** SUPPLIED RECORDS **
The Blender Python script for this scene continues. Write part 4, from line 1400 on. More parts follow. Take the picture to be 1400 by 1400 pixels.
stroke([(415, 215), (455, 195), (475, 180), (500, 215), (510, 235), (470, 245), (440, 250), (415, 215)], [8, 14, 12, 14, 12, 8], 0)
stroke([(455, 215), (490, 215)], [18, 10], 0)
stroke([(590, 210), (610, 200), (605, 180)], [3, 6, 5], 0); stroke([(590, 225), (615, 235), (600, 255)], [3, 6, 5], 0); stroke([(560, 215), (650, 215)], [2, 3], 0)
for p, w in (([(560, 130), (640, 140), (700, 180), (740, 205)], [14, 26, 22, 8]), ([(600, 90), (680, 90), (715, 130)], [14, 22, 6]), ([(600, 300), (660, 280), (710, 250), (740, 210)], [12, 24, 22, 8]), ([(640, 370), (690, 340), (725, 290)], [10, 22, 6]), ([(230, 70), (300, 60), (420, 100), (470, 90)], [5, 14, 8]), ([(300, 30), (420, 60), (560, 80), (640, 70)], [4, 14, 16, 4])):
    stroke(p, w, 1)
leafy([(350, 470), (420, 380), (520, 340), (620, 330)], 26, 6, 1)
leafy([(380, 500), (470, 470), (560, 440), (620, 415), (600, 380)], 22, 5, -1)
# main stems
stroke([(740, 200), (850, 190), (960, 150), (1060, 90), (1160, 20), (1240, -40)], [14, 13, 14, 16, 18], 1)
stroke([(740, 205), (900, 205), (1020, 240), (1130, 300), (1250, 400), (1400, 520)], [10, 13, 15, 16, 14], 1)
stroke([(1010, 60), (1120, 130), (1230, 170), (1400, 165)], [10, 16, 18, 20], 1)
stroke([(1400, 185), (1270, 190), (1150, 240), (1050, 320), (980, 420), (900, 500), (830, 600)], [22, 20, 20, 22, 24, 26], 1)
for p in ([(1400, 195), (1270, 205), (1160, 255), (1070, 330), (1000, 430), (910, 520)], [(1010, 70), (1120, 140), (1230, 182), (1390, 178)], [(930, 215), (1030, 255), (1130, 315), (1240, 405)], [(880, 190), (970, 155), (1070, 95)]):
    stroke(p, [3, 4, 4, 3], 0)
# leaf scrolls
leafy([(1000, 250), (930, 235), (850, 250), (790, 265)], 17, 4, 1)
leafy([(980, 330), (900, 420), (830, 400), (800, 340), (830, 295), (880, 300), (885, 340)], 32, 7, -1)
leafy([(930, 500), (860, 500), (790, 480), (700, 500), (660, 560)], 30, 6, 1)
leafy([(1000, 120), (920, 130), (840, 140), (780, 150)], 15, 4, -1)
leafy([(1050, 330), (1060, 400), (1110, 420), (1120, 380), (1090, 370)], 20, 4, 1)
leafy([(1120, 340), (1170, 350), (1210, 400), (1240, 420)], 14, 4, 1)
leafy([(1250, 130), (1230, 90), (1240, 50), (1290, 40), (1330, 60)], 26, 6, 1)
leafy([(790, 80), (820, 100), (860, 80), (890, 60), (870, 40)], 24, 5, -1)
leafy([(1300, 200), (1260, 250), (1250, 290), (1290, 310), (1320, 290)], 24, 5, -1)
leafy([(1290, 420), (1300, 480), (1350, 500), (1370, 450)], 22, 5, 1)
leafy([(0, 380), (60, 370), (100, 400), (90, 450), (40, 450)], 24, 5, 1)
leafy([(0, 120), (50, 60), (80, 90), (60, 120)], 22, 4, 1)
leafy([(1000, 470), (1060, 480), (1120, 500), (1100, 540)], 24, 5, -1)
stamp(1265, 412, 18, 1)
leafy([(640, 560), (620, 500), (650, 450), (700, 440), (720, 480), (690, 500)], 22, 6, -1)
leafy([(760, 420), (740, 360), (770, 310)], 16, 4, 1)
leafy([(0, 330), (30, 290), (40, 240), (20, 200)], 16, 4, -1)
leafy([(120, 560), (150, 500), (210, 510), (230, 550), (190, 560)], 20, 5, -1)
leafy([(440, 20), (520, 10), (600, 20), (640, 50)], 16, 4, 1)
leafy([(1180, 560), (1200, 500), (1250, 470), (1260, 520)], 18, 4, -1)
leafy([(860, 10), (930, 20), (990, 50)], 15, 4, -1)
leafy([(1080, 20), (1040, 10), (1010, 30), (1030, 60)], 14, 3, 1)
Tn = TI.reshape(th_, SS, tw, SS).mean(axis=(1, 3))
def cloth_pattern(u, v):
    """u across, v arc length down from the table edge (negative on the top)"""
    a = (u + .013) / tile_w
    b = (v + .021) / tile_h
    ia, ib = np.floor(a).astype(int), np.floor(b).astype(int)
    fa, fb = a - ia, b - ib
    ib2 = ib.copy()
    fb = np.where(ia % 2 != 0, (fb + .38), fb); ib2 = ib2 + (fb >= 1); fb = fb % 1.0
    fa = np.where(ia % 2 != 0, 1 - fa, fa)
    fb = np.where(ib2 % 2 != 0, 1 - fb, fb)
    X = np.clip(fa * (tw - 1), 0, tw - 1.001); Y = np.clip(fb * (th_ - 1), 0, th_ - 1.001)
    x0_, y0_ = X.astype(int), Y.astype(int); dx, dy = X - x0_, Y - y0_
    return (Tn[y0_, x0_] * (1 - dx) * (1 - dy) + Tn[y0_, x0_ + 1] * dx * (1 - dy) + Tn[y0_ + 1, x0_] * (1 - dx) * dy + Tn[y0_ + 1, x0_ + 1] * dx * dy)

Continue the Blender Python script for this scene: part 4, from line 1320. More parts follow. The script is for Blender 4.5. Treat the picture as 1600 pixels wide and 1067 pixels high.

** EXERCISE REQUIREMENTS **
Everything in the listing above should be restated exactly.

** FINAL RESULT **
The Blender Python script for this scene continues. Write part 4, from line 1400 on. More parts follow. Take the picture to be 1400 by 1400 pixels.
stroke([(415, 215), (455, 195), (475, 180), (500, 215), (510, 235), (470, 245), (440, 250), (415, 215)], [8, 14, 12, 14, 12, 8], 0)
stroke([(455, 215), (490, 215)], [18, 10], 0)
stroke([(590, 210), (610, 200), (605, 180)], [3, 6, 5], 0); stroke([(590, 225), (615, 235), (600, 255)], [3, 6, 5], 0); stroke([(560, 215), (650, 215)], [2, 3], 0)
for p, w in (([(560, 130), (640, 140), (700, 180), (740, 205)], [14, 26, 22, 8]), ([(600, 90), (680, 90), (715, 130)], [14, 22, 6]), ([(600, 300), (660, 280), (710, 250), (740, 210)], [12, 24, 22, 8]), ([(640, 370), (690, 340), (725, 290)], [10, 22, 6]), ([(230, 70), (300, 60), (420, 100), (470, 90)], [5, 14, 8]), ([(300, 30), (420, 60), (560, 80), (640, 70)], [4, 14, 16, 4])):
    stroke(p, w, 1)
leafy([(350, 470), (420, 380), (520, 340), (620, 330)], 26, 6, 1)
leafy([(380, 500), (470, 470), (560, 440), (620, 415), (600, 380)], 22, 5, -1)
# main stems
stroke([(740, 200), (850, 190), (960, 150), (1060, 90), (1160, 20), (1240, -40)], [14, 13, 14, 16, 18], 1)
stroke([(740, 205), (900, 205), (1020, 240), (1130, 300), (1250, 400), (1400, 520)], [10, 13, 15, 16, 14], 1)
stroke([(1010, 60), (1120, 130), (1230, 170), (1400, 165)], [10, 16, 18, 20], 1)
stroke([(1400, 185), (1270, 190), (1150, 240), (1050, 320), (980, 420), (900, 500), (830, 600)], [22, 20, 20, 22, 24, 26], 1)
for p in ([(1400, 195), (1270, 205), (1160, 255), (1070, 330), (1000, 430), (910, 520)], [(1010, 70), (1120, 140), (1230, 182), (1390, 178)], [(930, 215), (1030, 255), (1130, 315), (1240, 405)], [(880, 190), (970, 155), (1070, 95)]):
    stroke(p, [3, 4, 4, 3], 0)
# leaf scrolls
leafy([(1000, 250), (930, 235), (850, 250), (790, 265)], 17, 4, 1)
leafy([(980, 330), (900, 420), (830, 400), (800, 340), (830, 295), (880, 300), (885, 340)], 32, 7, -1)
leafy([(930, 500), (860, 500), (790, 480), (700, 500), (660, 560)], 30, 6, 1)
leafy([(1000, 120), (920, 130), (840, 140), (780, 150)], 15, 4, -1)
leafy([(1050, 330), (1060, 400), (1110, 420), (1120, 380), (1090, 370)], 20, 4, 1)
leafy([(1120, 340), (1170, 350), (1210, 400), (1240, 420)], 14, 4, 1)
leafy([(1250, 130), (1230, 90), (1240, 50), (1290, 40), (1330, 60)], 26, 6, 1)
leafy([(790, 80), (820, 100), (860, 80), (890, 60), (870, 40)], 24, 5, -1)
leafy([(1300, 200), (1260, 250), (1250, 290), (1290, 310), (1320, 290)], 24, 5, -1)
leafy([(1290, 420), (1300, 480), (1350, 500), (1370, 450)], 22, 5, 1)
leafy([(0, 380), (60, 370), (100, 400), (90, 450), (40, 450)], 24, 5, 1)
leafy([(0, 120), (50, 60), (80, 90), (60, 120)], 22, 4, 1)
leafy([(1000, 470), (1060, 480), (1120, 500), (1100, 540)], 24, 5, -1)
stamp(1265, 412, 18, 1)
leafy([(640, 560), (620, 500), (650, 450), (700, 440), (720, 480), (690, 500)], 22, 6, -1)
leafy([(760, 420), (740, 360), (770, 310)], 16, 4, 1)
leafy([(0, 330), (30, 290), (40, 240), (20, 200)], 16, 4, -1)
leafy([(120, 560), (150, 500), (210, 510), (230, 550), (190, 560)], 20, 5, -1)
leafy([(440, 20), (520, 10), (600, 20), (640, 50)], 16, 4, 1)
leafy([(1180, 560), (1200, 500), (1250, 470), (1260, 520)], 18, 4, -1)
leafy([(860, 10), (930, 20), (990, 50)], 15, 4, -1)
leafy([(1080, 20), (1040, 10), (1010, 30), (1030, 60)], 14, 3, 1)
Tn = TI.reshape(th_, SS, tw, SS).mean(axis=(1, 3))
def cloth_pattern(u, v):
    """u across, v arc length down from the table edge (negative on the top)"""
    a = (u + .013) / tile_w
    b = (v + .021) / tile_h
    ia, ib = np.floor(a).astype(int), np.floor(b).astype(int)
    fa, fb = a - ia, b - ib
    ib2 = ib.copy()
    fb = np.where(ia % 2 != 0, (fb + .38), fb); ib2 = ib2 + (fb >= 1); fb = fb % 1.0
    fa = np.where(ia % 2 != 0, 1 - fa, fa)
    fb = np.where(ib2 % 2 != 0, 1 - fb, fb)
    X = np.clip(fa * (tw - 1), 0, tw - 1.001); Y = np.clip(fb * (th_ - 1), 0, th_ - 1.001)
    x0_, y0_ = X.astype(int), Y.astype(int); dx, dy = X - x0_, Y - y0_
    return (Tn[y0_, x0_] * (1 - dx) * (1 - dy) + Tn[y0_, x0_ + 1] * dx * (1 - dy) + Tn[y0_ + 1, x0_] * (1 - dx) * dy + Tn[y0_ + 1, x0_ + 1] * dx * dy)

Continue the Blender Python script for this scene: part 4, from line 1320. More parts follow. The script is for Blender 4.5. Treat the picture as 1600 pixels wide and 1067 pixels high.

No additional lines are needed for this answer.